Collected data entries -

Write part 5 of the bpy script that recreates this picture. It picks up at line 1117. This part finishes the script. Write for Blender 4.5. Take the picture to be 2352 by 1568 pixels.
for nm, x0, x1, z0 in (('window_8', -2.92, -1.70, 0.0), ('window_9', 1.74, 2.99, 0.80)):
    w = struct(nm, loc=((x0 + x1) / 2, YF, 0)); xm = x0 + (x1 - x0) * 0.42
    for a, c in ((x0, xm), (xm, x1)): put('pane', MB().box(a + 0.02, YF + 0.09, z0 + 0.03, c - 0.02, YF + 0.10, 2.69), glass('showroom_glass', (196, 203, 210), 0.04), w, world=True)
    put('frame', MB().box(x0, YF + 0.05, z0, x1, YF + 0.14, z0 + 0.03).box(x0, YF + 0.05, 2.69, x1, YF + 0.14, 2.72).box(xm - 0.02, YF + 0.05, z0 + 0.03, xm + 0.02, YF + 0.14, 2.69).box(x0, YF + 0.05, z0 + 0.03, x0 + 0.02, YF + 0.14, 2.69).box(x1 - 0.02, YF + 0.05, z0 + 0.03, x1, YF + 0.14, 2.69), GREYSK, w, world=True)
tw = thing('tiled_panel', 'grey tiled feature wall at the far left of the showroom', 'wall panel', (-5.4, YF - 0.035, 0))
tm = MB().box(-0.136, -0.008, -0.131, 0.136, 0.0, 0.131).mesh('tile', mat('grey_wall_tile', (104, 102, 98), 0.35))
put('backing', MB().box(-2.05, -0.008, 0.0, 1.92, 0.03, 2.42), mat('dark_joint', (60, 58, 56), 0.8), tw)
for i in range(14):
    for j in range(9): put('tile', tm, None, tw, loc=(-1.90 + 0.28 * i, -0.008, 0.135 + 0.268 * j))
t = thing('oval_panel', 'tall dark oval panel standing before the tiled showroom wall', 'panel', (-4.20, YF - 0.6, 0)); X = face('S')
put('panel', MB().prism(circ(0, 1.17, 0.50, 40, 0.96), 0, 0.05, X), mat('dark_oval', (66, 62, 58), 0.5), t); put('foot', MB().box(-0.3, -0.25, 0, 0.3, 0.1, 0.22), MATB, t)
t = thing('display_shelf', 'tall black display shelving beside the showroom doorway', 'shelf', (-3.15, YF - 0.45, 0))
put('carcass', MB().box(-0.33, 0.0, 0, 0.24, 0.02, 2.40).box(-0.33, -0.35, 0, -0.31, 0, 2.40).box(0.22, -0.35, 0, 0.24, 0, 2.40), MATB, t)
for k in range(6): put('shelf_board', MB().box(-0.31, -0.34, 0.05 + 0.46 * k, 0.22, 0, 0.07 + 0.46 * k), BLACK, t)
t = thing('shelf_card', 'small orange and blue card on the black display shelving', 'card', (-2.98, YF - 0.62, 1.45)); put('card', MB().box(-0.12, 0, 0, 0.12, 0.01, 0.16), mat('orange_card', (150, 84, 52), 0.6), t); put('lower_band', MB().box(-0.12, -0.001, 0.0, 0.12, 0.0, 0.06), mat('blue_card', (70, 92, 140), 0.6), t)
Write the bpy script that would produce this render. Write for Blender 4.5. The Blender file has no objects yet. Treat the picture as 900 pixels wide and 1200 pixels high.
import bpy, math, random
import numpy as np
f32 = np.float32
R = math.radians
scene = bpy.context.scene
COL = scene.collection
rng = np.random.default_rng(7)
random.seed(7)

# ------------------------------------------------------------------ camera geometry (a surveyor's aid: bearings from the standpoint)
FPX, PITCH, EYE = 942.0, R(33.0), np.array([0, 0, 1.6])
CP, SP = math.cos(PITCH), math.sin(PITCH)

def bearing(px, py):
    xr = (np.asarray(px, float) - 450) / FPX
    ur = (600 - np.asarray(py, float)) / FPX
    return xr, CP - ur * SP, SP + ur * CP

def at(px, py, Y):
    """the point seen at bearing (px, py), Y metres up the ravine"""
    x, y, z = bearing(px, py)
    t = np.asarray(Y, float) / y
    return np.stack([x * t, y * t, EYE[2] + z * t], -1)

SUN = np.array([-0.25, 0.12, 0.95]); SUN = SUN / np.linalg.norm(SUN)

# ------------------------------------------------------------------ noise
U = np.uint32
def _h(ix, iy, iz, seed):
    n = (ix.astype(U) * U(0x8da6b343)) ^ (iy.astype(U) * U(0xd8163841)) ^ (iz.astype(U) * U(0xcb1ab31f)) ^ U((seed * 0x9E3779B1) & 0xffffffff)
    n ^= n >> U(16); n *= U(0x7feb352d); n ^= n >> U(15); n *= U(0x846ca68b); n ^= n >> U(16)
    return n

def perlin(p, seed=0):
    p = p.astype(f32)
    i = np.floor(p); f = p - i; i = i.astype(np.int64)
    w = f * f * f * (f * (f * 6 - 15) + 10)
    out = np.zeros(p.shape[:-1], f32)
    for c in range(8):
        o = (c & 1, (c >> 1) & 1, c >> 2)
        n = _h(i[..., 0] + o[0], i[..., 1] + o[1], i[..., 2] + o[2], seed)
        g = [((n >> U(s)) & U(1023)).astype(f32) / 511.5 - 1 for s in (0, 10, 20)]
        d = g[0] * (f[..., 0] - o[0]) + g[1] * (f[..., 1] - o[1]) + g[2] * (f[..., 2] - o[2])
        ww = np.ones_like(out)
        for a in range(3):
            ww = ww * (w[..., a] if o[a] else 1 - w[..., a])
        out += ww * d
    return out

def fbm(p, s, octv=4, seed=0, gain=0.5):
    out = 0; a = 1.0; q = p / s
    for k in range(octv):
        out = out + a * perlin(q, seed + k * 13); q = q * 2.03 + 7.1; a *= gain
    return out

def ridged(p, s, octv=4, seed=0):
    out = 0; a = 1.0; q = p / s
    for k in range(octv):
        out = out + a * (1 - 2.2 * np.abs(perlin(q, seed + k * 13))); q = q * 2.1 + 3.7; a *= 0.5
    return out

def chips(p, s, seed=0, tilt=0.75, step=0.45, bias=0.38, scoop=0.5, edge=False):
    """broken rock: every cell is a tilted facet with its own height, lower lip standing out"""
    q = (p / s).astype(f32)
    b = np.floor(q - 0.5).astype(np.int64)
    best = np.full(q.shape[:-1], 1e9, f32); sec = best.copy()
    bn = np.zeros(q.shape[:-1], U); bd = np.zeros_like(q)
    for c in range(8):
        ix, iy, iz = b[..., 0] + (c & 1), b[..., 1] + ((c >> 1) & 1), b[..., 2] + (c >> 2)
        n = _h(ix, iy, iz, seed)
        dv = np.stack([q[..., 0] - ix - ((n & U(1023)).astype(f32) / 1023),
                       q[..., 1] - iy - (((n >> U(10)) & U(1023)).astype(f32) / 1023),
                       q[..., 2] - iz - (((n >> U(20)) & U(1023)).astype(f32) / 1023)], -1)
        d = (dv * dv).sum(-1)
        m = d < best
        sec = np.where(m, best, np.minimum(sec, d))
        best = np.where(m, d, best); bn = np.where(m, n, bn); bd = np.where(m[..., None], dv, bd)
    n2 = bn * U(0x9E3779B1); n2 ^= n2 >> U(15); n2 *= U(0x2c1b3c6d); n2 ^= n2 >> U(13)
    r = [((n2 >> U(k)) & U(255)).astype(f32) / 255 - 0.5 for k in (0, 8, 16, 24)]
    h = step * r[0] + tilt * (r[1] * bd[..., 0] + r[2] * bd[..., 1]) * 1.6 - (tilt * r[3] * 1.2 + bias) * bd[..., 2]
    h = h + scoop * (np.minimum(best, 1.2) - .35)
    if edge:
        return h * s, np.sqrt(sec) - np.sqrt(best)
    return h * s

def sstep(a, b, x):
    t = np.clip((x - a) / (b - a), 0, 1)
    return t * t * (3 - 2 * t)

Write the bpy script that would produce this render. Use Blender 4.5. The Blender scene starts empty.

Work to do -
Output all preceding records character for character.

Correct response -
Write part 5 of the bpy script that recreates this picture. It picks up at line 1117. This part finishes the script. Write for Blender 4.5. Take the picture to be 2352 by 1568 pixels.
for nm, x0, x1, z0 in (('window_8', -2.92, -1.70, 0.0), ('window_9', 1.74, 2.99, 0.80)):
    w = struct(nm, loc=((x0 + x1) / 2, YF, 0)); xm = x0 + (x1 - x0) * 0.42
    for a, c in ((x0, xm), (xm, x1)): put('pane', MB().box(a + 0.02, YF + 0.09, z0 + 0.03, c - 0.02, YF + 0.10, 2.69), glass('showroom_glass', (196, 203, 210), 0.04), w, world=True)
    put('frame', MB().box(x0, YF + 0.05, z0, x1, YF + 0.14, z0 + 0.03).box(x0, YF + 0.05, 2.69, x1, YF + 0.14, 2.72).box(xm - 0.02, YF + 0.05, z0 + 0.03, xm + 0.02, YF + 0.14, 2.69).box(x0, YF + 0.05, z0 + 0.03, x0 + 0.02, YF + 0.14, 2.69).box(x1 - 0.02, YF + 0.05, z0 + 0.03, x1, YF + 0.14, 2.69), GREYSK, w, world=True)
tw = thing('tiled_panel', 'grey tiled feature wall at the far left of the showroom', 'wall panel', (-5.4, YF - 0.035, 0))
tm = MB().box(-0.136, -0.008, -0.131, 0.136, 0.0, 0.131).mesh('tile', mat('grey_wall_tile', (104, 102, 98), 0.35))
put('backing', MB().box(-2.05, -0.008, 0.0, 1.92, 0.03, 2.42), mat('dark_joint', (60, 58, 56), 0.8), tw)
for i in range(14):
    for j in range(9): put('tile', tm, None, tw, loc=(-1.90 + 0.28 * i, -0.008, 0.135 + 0.268 * j))
t = thing('oval_panel', 'tall dark oval panel standing before the tiled showroom wall', 'panel', (-4.20, YF - 0.6, 0)); X = face('S')
put('panel', MB().prism(circ(0, 1.17, 0.50, 40, 0.96), 0, 0.05, X), mat('dark_oval', (66, 62, 58), 0.5), t); put('foot', MB().box(-0.3, -0.25, 0, 0.3, 0.1, 0.22), MATB, t)
t = thing('display_shelf', 'tall black display shelving beside the showroom doorway', 'shelf', (-3.15, YF - 0.45, 0))
put('carcass', MB().box(-0.33, 0.0, 0, 0.24, 0.02, 2.40).box(-0.33, -0.35, 0, -0.31, 0, 2.40).box(0.22, -0.35, 0, 0.24, 0, 2.40), MATB, t)
for k in range(6): put('shelf_board', MB().box(-0.31, -0.34, 0.05 + 0.46 * k, 0.22, 0, 0.07 + 0.46 * k), BLACK, t)
t = thing('shelf_card', 'small orange and blue card on the black display shelving', 'card', (-2.98, YF - 0.62, 1.45)); put('card', MB().box(-0.12, 0, 0, 0.12, 0.01, 0.16), mat('orange_card', (150, 84, 52), 0.6), t); put('lower_band', MB().box(-0.12, -0.001, 0.0, 0.12, 0.0, 0.06), mat('blue_card', (70, 92, 140), 0.6), t)
Write the bpy script that would produce this render. Write for Blender 4.5. The Blender file has no objects yet. Treat the picture as 900 pixels wide and 1200 pixels high.
import bpy, math, random
import numpy as np
f32 = np.float32
R = math.radians
scene = bpy.context.scene
COL = scene.collection
rng = np.random.default_rng(7)
random.seed(7)

# ------------------------------------------------------------------ camera geometry (a surveyor's aid: bearings from the standpoint)
FPX, PITCH, EYE = 942.0, R(33.0), np.array([0, 0, 1.6])
CP, SP = math.cos(PITCH), math.sin(PITCH)

def bearing(px, py):
    xr = (np.asarray(px, float) - 450) / FPX
    ur = (600 - np.asarray(py, float)) / FPX
    return xr, CP - ur * SP, SP + ur * CP

def at(px, py, Y):
    """the point seen at bearing (px, py), Y metres up the ravine"""
    x, y, z = bearing(px, py)
    t = np.asarray(Y, float) / y
    return np.stack([x * t, y * t, EYE[2] + z * t], -1)

SUN = np.array([-0.25, 0.12, 0.95]); SUN = SUN / np.linalg.norm(SUN)

# ------------------------------------------------------------------ noise
U = np.uint32
def _h(ix, iy, iz, seed):
    n = (ix.astype(U) * U(0x8da6b343)) ^ (iy.astype(U) * U(0xd8163841)) ^ (iz.astype(U) * U(0xcb1ab31f)) ^ U((seed * 0x9E3779B1) & 0xffffffff)
    n ^= n >> U(16); n *= U(0x7feb352d); n ^= n >> U(15); n *= U(0x846ca68b); n ^= n >> U(16)
    return n

def perlin(p, seed=0):
    p = p.astype(f32)
    i = np.floor(p); f = p - i; i = i.astype(np.int64)
    w = f * f * f * (f * (f * 6 - 15) + 10)
    out = np.zeros(p.shape[:-1], f32)
    for c in range(8):
        o = (c & 1, (c >> 1) & 1, c >> 2)
        n = _h(i[..., 0] + o[0], i[..., 1] + o[1], i[..., 2] + o[2], seed)
        g = [((n >> U(s)) & U(1023)).astype(f32) / 511.5 - 1 for s in (0, 10, 20)]
        d = g[0] * (f[..., 0] - o[0]) + g[1] * (f[..., 1] - o[1]) + g[2] * (f[..., 2] - o[2])
        ww = np.ones_like(out)
        for a in range(3):
            ww = ww * (w[..., a] if o[a] else 1 - w[..., a])
        out += ww * d
    return out

def fbm(p, s, octv=4, seed=0, gain=0.5):
    out = 0; a = 1.0; q = p / s
    for k in range(octv):
        out = out + a * perlin(q, seed + k * 13); q = q * 2.03 + 7.1; a *= gain
    return out

def ridged(p, s, octv=4, seed=0):
    out = 0; a = 1.0; q = p / s
    for k in range(octv):
        out = out + a * (1 - 2.2 * np.abs(perlin(q, seed + k * 13))); q = q * 2.1 + 3.7; a *= 0.5
    return out

def chips(p, s, seed=0, tilt=0.75, step=0.45, bias=0.38, scoop=0.5, edge=False):
    """broken rock: every cell is a tilted facet with its own height, lower lip standing out"""
    q = (p / s).astype(f32)
    b = np.floor(q - 0.5).astype(np.int64)
    best = np.full(q.shape[:-1], 1e9, f32); sec = best.copy()
    bn = np.zeros(q.shape[:-1], U); bd = np.zeros_like(q)
    for c in range(8):
        ix, iy, iz = b[..., 0] + (c & 1), b[..., 1] + ((c >> 1) & 1), b[..., 2] + (c >> 2)
        n = _h(ix, iy, iz, seed)
        dv = np.stack([q[..., 0] - ix - ((n & U(1023)).astype(f32) / 1023),
                       q[..., 1] - iy - (((n >> U(10)) & U(1023)).astype(f32) / 1023),
                       q[..., 2] - iz - (((n >> U(20)) & U(1023)).astype(f32) / 1023)], -1)
        d = (dv * dv).sum(-1)
        m = d < best
        sec = np.where(m, best, np.minimum(sec, d))
        best = np.where(m, d, best); bn = np.where(m, n, bn); bd = np.where(m[..., None], dv, bd)
    n2 = bn * U(0x9E3779B1); n2 ^= n2 >> U(15); n2 *= U(0x2c1b3c6d); n2 ^= n2 >> U(13)
    r = [((n2 >> U(k)) & U(255)).astype(f32) / 255 - 0.5 for k in (0, 8, 16, 24)]
    h = step * r[0] + tilt * (r[1] * bd[..., 0] + r[2] * bd[..., 1]) * 1.6 - (tilt * r[3] * 1.2 + bias) * bd[..., 2]
    h = h + scoop * (np.minimum(best, 1.2) - .35)
    if edge:
        return h * s, np.sqrt(sec) - np.sqrt(best)
    return h * s

def sstep(a, b, x):
    t = np.clip((x - a) / (b - a), 0, 1)
    return t * t * (3 - 2 * t)

Write the bpy script that would produce this render. Use Blender 4.5. The Blender scene starts empty.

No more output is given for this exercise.